Case-sensitivity: why -- or why not? (was Re: Damnation!)

François Pinard pinard at iro.umontreal.ca
Sun May 21 23:40:09 EDT 2000


"John W. Baxter" <jwbnews at scandaroon.com> écrit:

> Those are the ones...and they were followed with "glass teletypes" which
> were also uppercase only (and of course some expensive ones which weren't).

I saw a few of those, indeed.  Even when raising the speed from 110 to 300
bauds (cardiac people, abstain! :-), these terminals were kind of boring,
as you had to wait a lot for things to happen.  At least, with mechanical
ones, all the big constant noise to give you a feel that _something_
was happening! :-)

> For that matter, it looked for a while as if the "raceway" terminals
> would win out over the bitmapped (via a character-generator ROM).
> [In raceway, the beam traced out a pattern over each character position,
> with the beam turned on and painting non-background in those portions
> of the raceway pattern which would make the desired character.]

If you mean those oscilloscopes which simultaneously drove the X and Y
coordinates, with separate analogic hardware for each character, the only
one I knew were the CDC 6x00 consoles, and these were pretty expensive
pieces of technology.  I do not count the CDC 1700 _huge_ oscilloscope as a
terminal, since it was all graphics, characters drawn were nothing else than
special graphic programs, software this time.  Very expensive, that one...
These devices were, by far, too costly to be ever used as user terminals.

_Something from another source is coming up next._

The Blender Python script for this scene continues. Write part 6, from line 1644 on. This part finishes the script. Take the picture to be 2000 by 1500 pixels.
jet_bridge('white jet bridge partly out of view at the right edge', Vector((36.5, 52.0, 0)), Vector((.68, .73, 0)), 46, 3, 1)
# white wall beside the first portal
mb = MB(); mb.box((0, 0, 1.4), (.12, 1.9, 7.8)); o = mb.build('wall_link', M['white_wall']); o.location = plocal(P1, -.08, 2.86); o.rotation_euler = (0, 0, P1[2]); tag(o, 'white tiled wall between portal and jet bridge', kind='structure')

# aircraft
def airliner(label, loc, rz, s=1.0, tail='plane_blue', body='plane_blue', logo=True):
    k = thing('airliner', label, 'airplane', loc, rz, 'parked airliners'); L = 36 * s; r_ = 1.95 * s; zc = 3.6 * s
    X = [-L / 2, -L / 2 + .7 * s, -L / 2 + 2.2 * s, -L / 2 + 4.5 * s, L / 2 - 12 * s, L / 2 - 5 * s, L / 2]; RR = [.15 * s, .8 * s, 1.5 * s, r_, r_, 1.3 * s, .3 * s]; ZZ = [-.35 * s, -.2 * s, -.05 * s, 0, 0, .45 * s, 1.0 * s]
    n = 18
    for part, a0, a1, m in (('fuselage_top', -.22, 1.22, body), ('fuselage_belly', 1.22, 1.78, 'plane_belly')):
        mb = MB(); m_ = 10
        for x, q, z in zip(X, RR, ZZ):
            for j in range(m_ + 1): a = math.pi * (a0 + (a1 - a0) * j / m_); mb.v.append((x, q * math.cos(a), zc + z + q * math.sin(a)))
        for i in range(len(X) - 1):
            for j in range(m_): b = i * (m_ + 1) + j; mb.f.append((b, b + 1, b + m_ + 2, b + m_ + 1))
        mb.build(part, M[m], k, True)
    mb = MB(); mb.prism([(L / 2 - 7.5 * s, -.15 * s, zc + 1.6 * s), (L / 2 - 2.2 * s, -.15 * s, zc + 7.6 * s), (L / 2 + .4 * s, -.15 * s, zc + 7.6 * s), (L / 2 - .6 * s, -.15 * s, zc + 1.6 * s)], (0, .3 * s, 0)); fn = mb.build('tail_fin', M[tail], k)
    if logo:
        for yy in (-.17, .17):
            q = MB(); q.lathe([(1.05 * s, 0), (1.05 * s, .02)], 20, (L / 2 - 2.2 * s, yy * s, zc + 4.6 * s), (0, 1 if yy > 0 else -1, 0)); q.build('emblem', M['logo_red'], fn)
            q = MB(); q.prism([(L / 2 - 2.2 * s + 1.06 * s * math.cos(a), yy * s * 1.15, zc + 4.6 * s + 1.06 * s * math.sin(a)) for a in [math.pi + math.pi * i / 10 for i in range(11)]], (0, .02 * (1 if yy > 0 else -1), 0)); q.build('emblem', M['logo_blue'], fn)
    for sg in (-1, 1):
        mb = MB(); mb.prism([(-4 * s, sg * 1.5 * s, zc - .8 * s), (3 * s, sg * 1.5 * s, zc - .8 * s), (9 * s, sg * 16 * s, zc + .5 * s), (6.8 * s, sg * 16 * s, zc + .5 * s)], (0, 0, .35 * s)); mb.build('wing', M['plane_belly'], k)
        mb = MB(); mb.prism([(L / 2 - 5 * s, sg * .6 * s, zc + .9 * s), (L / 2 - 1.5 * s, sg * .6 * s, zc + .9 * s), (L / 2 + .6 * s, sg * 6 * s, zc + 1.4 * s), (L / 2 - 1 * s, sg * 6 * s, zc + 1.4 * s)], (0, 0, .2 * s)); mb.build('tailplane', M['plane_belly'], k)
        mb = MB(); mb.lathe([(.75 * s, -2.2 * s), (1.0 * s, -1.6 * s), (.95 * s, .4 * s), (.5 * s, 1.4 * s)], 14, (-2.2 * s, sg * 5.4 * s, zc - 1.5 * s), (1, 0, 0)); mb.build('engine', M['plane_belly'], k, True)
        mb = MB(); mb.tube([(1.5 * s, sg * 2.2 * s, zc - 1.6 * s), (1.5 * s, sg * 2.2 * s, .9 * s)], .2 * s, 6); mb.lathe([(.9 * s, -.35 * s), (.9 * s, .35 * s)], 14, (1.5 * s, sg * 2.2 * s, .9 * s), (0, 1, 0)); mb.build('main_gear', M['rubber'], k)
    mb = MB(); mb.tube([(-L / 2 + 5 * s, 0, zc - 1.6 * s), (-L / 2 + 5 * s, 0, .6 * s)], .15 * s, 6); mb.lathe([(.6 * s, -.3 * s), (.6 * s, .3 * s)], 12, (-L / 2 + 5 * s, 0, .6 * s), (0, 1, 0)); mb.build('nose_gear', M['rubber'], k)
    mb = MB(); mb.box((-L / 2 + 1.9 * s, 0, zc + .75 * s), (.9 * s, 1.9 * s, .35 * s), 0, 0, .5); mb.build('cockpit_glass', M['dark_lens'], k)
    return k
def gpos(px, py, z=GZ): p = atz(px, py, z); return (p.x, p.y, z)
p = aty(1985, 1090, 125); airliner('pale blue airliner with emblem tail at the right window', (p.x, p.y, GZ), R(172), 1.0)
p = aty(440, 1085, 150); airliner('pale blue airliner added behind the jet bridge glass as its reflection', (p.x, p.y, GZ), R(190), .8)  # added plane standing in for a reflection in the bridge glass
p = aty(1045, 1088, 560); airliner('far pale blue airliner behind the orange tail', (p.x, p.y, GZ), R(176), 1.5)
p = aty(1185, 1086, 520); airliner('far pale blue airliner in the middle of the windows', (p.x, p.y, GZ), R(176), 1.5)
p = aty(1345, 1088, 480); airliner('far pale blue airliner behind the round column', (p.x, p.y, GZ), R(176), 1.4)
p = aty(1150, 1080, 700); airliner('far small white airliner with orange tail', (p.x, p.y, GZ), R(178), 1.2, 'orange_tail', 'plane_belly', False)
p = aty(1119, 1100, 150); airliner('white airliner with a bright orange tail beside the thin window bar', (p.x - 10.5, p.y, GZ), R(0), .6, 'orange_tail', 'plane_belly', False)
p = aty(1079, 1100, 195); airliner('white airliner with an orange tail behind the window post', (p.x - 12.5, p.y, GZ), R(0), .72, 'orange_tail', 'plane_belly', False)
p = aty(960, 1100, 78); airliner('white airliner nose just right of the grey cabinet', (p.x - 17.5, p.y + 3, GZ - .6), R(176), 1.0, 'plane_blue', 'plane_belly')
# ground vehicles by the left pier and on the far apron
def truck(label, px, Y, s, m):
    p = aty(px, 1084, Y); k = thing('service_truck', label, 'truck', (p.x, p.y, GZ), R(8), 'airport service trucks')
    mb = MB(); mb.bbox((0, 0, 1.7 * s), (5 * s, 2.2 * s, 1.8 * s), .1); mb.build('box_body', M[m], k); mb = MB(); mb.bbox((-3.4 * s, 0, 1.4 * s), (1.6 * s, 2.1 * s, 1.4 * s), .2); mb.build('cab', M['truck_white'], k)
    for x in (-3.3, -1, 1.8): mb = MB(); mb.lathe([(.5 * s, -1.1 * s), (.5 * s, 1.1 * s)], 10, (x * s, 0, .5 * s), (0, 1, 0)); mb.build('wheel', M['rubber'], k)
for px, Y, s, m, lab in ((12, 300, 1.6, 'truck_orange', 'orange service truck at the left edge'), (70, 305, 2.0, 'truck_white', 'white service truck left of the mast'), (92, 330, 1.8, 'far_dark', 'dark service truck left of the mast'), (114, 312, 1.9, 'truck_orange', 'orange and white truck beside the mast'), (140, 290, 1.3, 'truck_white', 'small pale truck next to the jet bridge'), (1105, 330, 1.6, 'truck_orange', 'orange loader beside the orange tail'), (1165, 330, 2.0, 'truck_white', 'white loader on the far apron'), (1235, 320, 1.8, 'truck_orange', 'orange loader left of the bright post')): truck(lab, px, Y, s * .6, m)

No surprise that raster displays won over them, given that ROMs were at
least less expensive that all that specialised hardware, and especially
the tubes themselves.  Raster technology was far more widespread, because
of television.  ROMs later became cheap.  Nowaday, using oscilloscopes for
glass terminals would just not make any sense, the price could not be right.

At the time of oscilloscopes, by exaggerating only a bit, I could say that
the quantity of hardware was roughly proportional to the number of characters
supported, so nobody could afford the luxury of lower case letters.